■ Prompt ■
Copy the full set of lines exactly as given.

■ Data provided ■
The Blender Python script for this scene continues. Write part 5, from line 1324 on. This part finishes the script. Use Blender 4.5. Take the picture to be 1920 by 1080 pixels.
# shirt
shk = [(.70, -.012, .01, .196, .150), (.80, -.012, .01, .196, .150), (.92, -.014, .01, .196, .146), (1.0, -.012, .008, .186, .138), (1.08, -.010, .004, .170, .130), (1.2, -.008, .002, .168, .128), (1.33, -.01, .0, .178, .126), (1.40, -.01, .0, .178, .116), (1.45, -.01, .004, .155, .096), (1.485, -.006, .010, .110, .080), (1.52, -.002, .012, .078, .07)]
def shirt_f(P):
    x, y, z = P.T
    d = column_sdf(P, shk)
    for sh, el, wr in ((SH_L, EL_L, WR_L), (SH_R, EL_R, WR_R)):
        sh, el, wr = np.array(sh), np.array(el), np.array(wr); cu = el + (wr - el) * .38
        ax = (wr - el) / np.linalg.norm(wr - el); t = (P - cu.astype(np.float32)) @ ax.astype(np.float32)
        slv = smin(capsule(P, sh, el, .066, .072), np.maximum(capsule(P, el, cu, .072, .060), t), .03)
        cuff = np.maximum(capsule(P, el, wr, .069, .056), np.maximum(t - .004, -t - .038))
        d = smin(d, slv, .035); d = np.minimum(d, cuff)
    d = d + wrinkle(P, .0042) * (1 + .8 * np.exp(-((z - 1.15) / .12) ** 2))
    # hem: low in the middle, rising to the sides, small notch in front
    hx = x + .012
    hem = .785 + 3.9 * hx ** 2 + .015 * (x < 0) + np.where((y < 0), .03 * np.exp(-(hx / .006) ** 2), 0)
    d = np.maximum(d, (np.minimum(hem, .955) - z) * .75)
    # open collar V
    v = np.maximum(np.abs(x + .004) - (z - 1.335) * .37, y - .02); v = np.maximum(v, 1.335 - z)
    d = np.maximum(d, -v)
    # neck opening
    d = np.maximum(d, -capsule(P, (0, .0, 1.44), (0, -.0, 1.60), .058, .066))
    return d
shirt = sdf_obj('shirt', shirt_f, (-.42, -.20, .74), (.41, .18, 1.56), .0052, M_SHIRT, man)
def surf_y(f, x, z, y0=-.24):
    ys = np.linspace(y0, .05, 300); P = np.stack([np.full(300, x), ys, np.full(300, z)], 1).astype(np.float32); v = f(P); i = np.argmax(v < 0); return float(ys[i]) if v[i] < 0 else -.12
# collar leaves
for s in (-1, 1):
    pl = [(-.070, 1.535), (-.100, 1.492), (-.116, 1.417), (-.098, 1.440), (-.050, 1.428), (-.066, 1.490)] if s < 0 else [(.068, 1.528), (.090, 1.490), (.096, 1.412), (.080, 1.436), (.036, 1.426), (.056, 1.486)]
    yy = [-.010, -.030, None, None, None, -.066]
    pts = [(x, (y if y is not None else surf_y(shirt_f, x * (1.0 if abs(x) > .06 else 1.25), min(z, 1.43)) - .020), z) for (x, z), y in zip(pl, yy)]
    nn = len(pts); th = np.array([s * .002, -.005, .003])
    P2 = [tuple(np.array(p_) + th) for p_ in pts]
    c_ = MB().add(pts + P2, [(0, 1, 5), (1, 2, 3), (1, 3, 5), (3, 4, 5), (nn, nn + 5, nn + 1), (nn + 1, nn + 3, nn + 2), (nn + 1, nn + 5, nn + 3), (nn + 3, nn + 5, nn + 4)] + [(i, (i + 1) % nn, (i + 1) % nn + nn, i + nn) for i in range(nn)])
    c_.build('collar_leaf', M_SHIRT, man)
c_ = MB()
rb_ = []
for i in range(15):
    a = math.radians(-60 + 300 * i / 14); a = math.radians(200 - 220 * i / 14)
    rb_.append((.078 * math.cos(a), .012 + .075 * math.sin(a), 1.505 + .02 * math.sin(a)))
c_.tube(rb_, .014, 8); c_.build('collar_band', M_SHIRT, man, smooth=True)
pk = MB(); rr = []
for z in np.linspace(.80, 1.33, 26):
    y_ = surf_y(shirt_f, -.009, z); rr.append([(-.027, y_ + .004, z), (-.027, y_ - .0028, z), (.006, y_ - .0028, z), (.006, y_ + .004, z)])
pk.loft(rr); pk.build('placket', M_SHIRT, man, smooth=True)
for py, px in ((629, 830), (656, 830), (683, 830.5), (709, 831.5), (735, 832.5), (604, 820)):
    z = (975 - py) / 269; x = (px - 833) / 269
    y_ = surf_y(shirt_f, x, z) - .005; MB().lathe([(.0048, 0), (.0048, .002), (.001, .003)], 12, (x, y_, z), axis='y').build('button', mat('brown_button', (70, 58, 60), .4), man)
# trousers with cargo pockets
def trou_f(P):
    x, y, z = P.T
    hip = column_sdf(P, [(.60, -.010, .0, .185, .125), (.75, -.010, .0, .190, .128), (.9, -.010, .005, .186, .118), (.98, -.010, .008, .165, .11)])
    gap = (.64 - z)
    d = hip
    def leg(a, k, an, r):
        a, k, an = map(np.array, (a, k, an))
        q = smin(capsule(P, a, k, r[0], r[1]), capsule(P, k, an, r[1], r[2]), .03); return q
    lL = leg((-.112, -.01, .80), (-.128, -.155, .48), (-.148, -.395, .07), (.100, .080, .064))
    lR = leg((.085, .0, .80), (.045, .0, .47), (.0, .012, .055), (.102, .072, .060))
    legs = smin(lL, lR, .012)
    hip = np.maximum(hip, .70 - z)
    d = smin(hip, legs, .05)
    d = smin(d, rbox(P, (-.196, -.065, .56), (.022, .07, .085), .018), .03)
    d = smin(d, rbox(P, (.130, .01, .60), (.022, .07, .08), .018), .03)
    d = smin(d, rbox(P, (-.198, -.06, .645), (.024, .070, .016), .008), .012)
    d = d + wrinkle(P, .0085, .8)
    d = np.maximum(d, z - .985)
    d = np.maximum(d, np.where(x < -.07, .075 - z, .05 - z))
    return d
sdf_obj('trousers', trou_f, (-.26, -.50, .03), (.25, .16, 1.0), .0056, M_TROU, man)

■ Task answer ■
The Blender Python script for this scene continues. Write part 5, from line 1324 on. This part finishes the script. Use Blender 4.5. Take the picture to be 1920 by 1080 pixels.
# shirt
shk = [(.70, -.012, .01, .196, .150), (.80, -.012, .01, .196, .150), (.92, -.014, .01, .196, .146), (1.0, -.012, .008, .186, .138), (1.08, -.010, .004, .170, .130), (1.2, -.008, .002, .168, .128), (1.33, -.01, .0, .178, .126), (1.40, -.01, .0, .178, .116), (1.45, -.01, .004, .155, .096), (1.485, -.006, .010, .110, .080), (1.52, -.002, .012, .078, .07)]
def shirt_f(P):
    x, y, z = P.T
    d = column_sdf(P, shk)
    for sh, el, wr in ((SH_L, EL_L, WR_L), (SH_R, EL_R, WR_R)):
        sh, el, wr = np.array(sh), np.array(el), np.array(wr); cu = el + (wr - el) * .38
        ax = (wr - el) / np.linalg.norm(wr - el); t = (P - cu.astype(np.float32)) @ ax.astype(np.float32)
        slv = smin(capsule(P, sh, el, .066, .072), np.maximum(capsule(P, el, cu, .072, .060), t), .03)
        cuff = np.maximum(capsule(P, el, wr, .069, .056), np.maximum(t - .004, -t - .038))
        d = smin(d, slv, .035); d = np.minimum(d, cuff)
    d = d + wrinkle(P, .0042) * (1 + .8 * np.exp(-((z - 1.15) / .12) ** 2))
    # hem: low in the middle, rising to the sides, small notch in front
    hx = x + .012
    hem = .785 + 3.9 * hx ** 2 + .015 * (x < 0) + np.where((y < 0), .03 * np.exp(-(hx / .006) ** 2), 0)
    d = np.maximum(d, (np.minimum(hem, .955) - z) * .75)
    # open collar V
    v = np.maximum(np.abs(x + .004) - (z - 1.335) * .37, y - .02); v = np.maximum(v, 1.335 - z)
    d = np.maximum(d, -v)
    # neck opening
    d = np.maximum(d, -capsule(P, (0, .0, 1.44), (0, -.0, 1.60), .058, .066))
    return d
shirt = sdf_obj('shirt', shirt_f, (-.42, -.20, .74), (.41, .18, 1.56), .0052, M_SHIRT, man)
def surf_y(f, x, z, y0=-.24):
    ys = np.linspace(y0, .05, 300); P = np.stack([np.full(300, x), ys, np.full(300, z)], 1).astype(np.float32); v = f(P); i = np.argmax(v < 0); return float(ys[i]) if v[i] < 0 else -.12
# collar leaves
for s in (-1, 1):
    pl = [(-.070, 1.535), (-.100, 1.492), (-.116, 1.417), (-.098, 1.440), (-.050, 1.428), (-.066, 1.490)] if s < 0 else [(.068, 1.528), (.090, 1.490), (.096, 1.412), (.080, 1.436), (.036, 1.426), (.056, 1.486)]
    yy = [-.010, -.030, None, None, None, -.066]
    pts = [(x, (y if y is not None else surf_y(shirt_f, x * (1.0 if abs(x) > .06 else 1.25), min(z, 1.43)) - .020), z) for (x, z), y in zip(pl, yy)]
    nn = len(pts); th = np.array([s * .002, -.005, .003])
    P2 = [tuple(np.array(p_) + th) for p_ in pts]
    c_ = MB().add(pts + P2, [(0, 1, 5), (1, 2, 3), (1, 3, 5), (3, 4, 5), (nn, nn + 5, nn + 1), (nn + 1, nn + 3, nn + 2), (nn + 1, nn + 5, nn + 3), (nn + 3, nn + 5, nn + 4)] + [(i, (i + 1) % nn, (i + 1) % nn + nn, i + nn) for i in range(nn)])
    c_.build('collar_leaf', M_SHIRT, man)
c_ = MB()
rb_ = []
for i in range(15):
    a = math.radians(-60 + 300 * i / 14); a = math.radians(200 - 220 * i / 14)
    rb_.append((.078 * math.cos(a), .012 + .075 * math.sin(a), 1.505 + .02 * math.sin(a)))
c_.tube(rb_, .014, 8); c_.build('collar_band', M_SHIRT, man, smooth=True)
pk = MB(); rr = []
for z in np.linspace(.80, 1.33, 26):
    y_ = surf_y(shirt_f, -.009, z); rr.append([(-.027, y_ + .004, z), (-.027, y_ - .0028, z), (.006, y_ - .0028, z), (.006, y_ + .004, z)])
pk.loft(rr); pk.build('placket', M_SHIRT, man, smooth=True)
for py, px in ((629, 830), (656, 830), (683, 830.5), (709, 831.5), (735, 832.5), (604, 820)):
    z = (975 - py) / 269; x = (px - 833) / 269
    y_ = surf_y(shirt_f, x, z) - .005; MB().lathe([(.0048, 0), (.0048, .002), (.001, .003)], 12, (x, y_, z), axis='y').build('button', mat('brown_button', (70, 58, 60), .4), man)
# trousers with cargo pockets
def trou_f(P):
    x, y, z = P.T
    hip = column_sdf(P, [(.60, -.010, .0, .185, .125), (.75, -.010, .0, .190, .128), (.9, -.010, .005, .186, .118), (.98, -.010, .008, .165, .11)])
    gap = (.64 - z)
    d = hip
    def leg(a, k, an, r):
        a, k, an = map(np.array, (a, k, an))
        q = smin(capsule(P, a, k, r[0], r[1]), capsule(P, k, an, r[1], r[2]), .03); return q
    lL = leg((-.112, -.01, .80), (-.128, -.155, .48), (-.148, -.395, .07), (.100, .080, .064))
    lR = leg((.085, .0, .80), (.045, .0, .47), (.0, .012, .055), (.102, .072, .060))
    legs = smin(lL, lR, .012)
    hip = np.maximum(hip, .70 - z)
    d = smin(hip, legs, .05)
    d = smin(d, rbox(P, (-.196, -.065, .56), (.022, .07, .085), .018), .03)
    d = smin(d, rbox(P, (.130, .01, .60), (.022, .07, .08), .018), .03)
    d = smin(d, rbox(P, (-.198, -.06, .645), (.024, .070, .016), .008), .012)
    d = d + wrinkle(P, .0085, .8)
    d = np.maximum(d, z - .985)
    d = np.maximum(d, np.where(x < -.07, .075 - z, .05 - z))
    return d
sdf_obj('trousers', trou_f, (-.26, -.50, .03), (.25, .16, 1.0), .0056, M_TROU, man)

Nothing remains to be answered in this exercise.